Next Generation Repositories

Open Scholar collaborated in the Next Generation Repositories (NGRs) initiative of the Confederation of Open Access Repositories (COAR), aiming to identify common behaviours, protocols, and technologies that will enable new and improved functionalities for repository systems.

The problem

The widespread deployment of repository systems in higher education and research institutions provides the foundation for a distributed, globally networked infrastructure for scholarly communication. However, in order to leverage the value of the repository network, we need to equip repositories with a wider array of roles and functionalities, which can be enabled through new levels of web-centric interoperability.
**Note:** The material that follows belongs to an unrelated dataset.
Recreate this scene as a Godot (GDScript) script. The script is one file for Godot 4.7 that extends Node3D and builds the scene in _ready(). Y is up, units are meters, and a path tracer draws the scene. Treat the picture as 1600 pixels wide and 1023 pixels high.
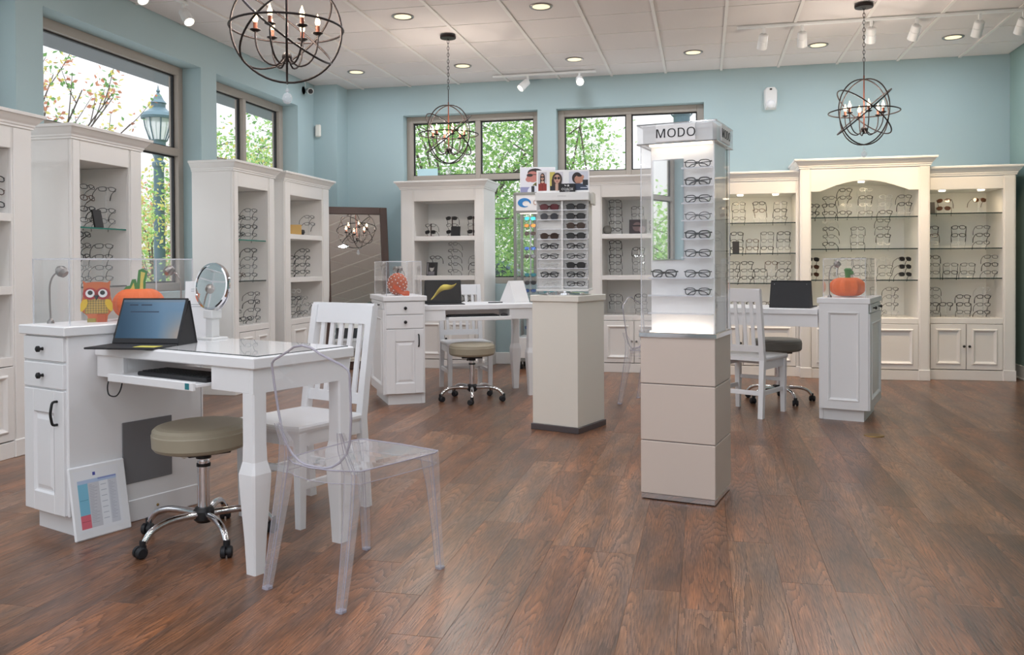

In addition, to develop value added services on top of the distributed repository nework, the different repository platforms need to adopt a set of common technologies, protocols and behaviours.

The initiative

In November 2017, COAR published the first Next Generation Repositories report which contains a list of 19 technologies and protocols for repository systems. The recommendations are based on a wide array of user stories and behaviours that were vetted and prioritized by the repository community.

On January 23-24, 2020, Open Scholar participated in a meeting convened by COAR to investigate the potential for a common, distributed architecture that would connect peer review with resources in repositories. The aim of the meeting, hosted by Inria in Paris, France, was to share the current workflows of various projects and systems that are managing or developing overlay peer review on a variety of different repository types (institutional, preprint, data, etc.), and assess whether there is sufficient interest in defining a set of common protocols and vocabularies that would allow interoperability across different systems. Open Scholar participated in the meeting presenting the use case of Psicológica, the journal of the Spanish Association for Experimental Psychology, that is at the stage of transitioning from a commercial publisher to an overlay format on top of the DIGITAL.CSIC institutional repository.

In August 2020, COAR made available for public comment a proposed model for a standardised approach to peer review of resources in repositories that was based on the use cases of the January meeting.